If the risk to the system is determined to be escalating, the issue would be returned for stakeholder feedback, he said.

Poll: Three Paths Forward

The poll of task force members consisted of nine questions that revolved around three paths forward: status quo; defining criteria in the coming year, which, if met, would trigger the need to develop a solution; and developing both criteria and a solution in 2020.

Of the 204 responses, 69 represented voting members, 134 came from affiliate members and one was from a state commission.

The results were:

  • Path 1 (status quo): yes, 74 percent; no, 26 percent; maybe, 0 percent
  • Path 2 (define criteria only): yes, 24 percent; no, 47 percent; maybe, 30 percent
  • Path 3 (develop criteria and solution): yes, 19 percent; no, 65 percent; maybe, 17 percent

Some participants said PJM’s current tools are sufficient, and that Capacity Performance rules provide a proper incentive. Others said changes may be needed in the future, but not now. Some worried that any criteria developed now would be too prescriptive, or would be trying to address a problem as yet undefined. Other respondents urged PJM to be proactive.

Task Force Took 2018 Study Further

PJM recommended that members create the Fuel Security Senior Task Force following the November 2018 release of its Fuel Security Study, which stress-tested the grid using more than 300 scenarios. The findings showed that the system can withstand an extended period of stress while remaining reliable and fuel secure.
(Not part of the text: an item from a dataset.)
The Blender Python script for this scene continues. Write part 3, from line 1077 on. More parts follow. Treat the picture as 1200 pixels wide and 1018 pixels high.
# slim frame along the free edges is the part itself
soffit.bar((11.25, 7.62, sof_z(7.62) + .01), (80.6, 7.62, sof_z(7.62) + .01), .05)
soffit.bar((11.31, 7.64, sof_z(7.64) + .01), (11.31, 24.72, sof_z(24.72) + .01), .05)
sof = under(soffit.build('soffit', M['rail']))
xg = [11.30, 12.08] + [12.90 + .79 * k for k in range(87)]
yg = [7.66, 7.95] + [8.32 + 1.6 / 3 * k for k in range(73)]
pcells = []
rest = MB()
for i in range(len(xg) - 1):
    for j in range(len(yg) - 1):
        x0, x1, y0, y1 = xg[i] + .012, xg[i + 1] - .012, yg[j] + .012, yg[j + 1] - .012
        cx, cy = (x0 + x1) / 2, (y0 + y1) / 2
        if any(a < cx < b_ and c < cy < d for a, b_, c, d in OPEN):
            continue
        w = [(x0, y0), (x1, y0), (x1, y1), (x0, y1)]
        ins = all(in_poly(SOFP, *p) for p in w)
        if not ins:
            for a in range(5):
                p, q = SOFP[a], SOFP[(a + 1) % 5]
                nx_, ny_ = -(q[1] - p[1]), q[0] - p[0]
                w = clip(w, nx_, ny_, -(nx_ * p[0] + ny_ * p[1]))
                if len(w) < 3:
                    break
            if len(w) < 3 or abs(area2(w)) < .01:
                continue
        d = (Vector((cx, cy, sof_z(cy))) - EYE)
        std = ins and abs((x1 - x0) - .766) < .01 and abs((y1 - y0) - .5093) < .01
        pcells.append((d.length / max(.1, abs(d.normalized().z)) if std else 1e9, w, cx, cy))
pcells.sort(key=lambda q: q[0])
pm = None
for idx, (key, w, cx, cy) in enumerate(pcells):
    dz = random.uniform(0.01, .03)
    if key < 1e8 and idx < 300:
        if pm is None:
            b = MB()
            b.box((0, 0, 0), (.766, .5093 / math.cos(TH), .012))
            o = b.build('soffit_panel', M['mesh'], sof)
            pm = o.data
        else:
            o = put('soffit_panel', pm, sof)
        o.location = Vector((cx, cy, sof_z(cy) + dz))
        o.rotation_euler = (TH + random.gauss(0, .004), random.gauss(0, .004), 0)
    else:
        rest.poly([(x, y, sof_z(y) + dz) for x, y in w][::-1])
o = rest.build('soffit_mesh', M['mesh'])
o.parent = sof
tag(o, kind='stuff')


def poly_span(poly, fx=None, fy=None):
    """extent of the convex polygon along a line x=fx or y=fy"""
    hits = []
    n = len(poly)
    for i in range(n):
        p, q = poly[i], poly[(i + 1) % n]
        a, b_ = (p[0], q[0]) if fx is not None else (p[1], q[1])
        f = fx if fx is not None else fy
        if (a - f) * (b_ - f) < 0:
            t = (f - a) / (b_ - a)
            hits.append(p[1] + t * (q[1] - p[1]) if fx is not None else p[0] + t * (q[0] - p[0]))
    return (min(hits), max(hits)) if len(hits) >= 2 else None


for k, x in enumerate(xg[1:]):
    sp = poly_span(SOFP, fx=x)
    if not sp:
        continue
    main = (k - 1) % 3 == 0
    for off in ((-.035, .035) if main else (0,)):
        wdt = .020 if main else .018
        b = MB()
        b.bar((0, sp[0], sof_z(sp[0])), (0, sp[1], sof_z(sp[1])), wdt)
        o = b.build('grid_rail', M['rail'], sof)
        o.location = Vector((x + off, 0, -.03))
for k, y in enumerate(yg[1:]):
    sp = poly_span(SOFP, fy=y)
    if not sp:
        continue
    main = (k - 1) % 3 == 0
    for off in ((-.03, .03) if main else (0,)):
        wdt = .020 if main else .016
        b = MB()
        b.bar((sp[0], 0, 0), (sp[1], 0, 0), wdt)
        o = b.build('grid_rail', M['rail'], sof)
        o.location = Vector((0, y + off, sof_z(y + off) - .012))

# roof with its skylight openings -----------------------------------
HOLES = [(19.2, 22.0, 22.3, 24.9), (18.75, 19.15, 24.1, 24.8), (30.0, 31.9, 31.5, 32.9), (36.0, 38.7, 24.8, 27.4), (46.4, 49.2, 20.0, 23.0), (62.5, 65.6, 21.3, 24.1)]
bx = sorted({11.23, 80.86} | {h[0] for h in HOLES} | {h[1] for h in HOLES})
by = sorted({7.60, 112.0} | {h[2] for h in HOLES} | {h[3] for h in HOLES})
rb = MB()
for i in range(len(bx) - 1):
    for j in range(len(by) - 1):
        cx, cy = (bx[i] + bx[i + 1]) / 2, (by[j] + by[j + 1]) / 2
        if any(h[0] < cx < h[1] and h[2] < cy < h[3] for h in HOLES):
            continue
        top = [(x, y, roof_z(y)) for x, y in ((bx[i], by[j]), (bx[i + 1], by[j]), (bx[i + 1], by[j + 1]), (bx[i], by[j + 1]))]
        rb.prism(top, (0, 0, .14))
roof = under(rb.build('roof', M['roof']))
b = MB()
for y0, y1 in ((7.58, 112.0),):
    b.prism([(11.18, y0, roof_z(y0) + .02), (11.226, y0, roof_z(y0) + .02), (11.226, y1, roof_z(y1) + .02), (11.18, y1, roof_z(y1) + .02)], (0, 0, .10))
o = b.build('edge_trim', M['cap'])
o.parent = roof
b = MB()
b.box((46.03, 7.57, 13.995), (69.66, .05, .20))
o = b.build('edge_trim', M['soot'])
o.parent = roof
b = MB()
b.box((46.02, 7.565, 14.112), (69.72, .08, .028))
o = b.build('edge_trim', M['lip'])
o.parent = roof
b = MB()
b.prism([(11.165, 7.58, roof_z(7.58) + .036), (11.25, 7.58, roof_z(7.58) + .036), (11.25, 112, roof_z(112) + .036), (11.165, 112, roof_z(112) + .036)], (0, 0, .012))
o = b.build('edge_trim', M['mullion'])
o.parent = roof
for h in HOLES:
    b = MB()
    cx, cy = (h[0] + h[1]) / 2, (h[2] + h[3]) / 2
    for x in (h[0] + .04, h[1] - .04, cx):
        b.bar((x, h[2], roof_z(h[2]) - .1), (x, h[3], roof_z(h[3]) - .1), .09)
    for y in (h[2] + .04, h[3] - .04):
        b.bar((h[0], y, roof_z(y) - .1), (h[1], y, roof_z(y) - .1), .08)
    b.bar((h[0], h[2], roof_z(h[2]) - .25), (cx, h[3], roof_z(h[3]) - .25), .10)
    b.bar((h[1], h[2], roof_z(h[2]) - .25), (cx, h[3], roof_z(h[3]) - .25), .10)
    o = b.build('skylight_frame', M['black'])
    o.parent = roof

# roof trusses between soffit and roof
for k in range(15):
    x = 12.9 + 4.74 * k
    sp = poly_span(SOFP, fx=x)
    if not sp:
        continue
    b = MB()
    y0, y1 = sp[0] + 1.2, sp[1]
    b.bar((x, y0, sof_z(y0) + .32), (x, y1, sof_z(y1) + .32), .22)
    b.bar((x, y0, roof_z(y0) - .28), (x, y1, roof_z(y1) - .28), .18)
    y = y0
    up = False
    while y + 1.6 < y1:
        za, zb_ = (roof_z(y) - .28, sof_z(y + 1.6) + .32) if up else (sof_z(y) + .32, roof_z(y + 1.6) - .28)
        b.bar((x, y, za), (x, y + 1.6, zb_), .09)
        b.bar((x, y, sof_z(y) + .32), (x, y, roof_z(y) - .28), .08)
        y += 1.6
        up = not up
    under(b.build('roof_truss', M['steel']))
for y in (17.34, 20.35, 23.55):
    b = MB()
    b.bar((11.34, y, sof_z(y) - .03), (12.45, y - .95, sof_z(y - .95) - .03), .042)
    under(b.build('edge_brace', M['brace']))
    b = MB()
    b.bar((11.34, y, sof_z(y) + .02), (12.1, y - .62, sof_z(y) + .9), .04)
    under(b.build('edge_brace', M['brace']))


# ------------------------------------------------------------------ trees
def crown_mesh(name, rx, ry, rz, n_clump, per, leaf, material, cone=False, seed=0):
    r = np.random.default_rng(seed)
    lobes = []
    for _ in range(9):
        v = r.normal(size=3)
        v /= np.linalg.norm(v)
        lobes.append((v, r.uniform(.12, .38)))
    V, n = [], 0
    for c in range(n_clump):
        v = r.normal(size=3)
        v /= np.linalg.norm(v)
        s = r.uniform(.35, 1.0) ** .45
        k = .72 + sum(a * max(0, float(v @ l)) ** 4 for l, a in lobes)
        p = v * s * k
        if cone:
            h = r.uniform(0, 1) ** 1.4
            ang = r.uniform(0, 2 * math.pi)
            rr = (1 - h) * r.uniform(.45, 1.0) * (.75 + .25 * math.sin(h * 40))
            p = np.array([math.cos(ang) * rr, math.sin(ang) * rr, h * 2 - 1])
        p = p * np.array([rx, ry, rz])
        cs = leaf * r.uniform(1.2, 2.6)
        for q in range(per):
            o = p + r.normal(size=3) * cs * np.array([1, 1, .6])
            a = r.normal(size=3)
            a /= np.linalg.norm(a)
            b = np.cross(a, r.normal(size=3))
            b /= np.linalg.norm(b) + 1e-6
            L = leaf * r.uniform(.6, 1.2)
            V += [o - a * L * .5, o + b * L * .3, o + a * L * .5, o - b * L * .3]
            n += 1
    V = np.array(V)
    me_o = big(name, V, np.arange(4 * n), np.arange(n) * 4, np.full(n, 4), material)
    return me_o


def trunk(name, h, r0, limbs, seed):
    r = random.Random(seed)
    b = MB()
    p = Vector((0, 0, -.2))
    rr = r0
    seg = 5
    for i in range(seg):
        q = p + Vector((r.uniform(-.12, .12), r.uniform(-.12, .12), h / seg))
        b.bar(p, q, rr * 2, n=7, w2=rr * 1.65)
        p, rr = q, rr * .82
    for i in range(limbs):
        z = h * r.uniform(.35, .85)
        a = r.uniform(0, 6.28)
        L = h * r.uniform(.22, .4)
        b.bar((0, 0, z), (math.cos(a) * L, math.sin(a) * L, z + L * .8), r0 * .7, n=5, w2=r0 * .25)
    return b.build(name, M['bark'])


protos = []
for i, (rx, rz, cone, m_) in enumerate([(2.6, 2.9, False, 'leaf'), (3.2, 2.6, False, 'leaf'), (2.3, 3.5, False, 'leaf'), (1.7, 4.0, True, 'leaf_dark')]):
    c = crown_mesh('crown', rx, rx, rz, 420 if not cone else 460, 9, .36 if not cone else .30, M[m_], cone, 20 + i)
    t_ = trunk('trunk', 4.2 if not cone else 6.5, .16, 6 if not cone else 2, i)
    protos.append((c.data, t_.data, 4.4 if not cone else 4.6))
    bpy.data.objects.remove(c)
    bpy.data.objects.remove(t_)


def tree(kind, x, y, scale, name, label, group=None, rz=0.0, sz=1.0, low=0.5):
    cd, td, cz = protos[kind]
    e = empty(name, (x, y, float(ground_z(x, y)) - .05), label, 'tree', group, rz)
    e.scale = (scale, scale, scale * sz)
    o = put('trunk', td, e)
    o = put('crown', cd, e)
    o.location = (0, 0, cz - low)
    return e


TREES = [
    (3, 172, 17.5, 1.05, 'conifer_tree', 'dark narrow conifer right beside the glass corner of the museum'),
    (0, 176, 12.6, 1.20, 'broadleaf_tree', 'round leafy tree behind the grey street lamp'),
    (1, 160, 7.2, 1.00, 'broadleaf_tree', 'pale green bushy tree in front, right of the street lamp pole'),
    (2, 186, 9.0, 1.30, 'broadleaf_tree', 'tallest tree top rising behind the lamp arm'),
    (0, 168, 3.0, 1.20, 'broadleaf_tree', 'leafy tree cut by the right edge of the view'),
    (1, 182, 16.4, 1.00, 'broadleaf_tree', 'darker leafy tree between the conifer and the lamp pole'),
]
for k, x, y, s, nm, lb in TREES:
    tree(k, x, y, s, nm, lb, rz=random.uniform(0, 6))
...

However, there were combinations of extreme conditions under which the system could be subject to disruptions.

The group took the study’s analysis further, adding 56 sensitivities and, in the end, calculating risk for 4,720,380 scenarios.

While there is no imminent threat to the system, the findings of the study – and the task force’s work – underscore the importance of PJM continuing to monitor fuel and resource security issues, Horger said.

What’s Next?

A “yes” vote at the Markets & Reliability Committee would send the issue back to the task force for further study, Horger said.

A “no” vote would result in the sunsetting of the task force, and PJM will incorporate the issue into the work plan of a standing committee for continued monitoring.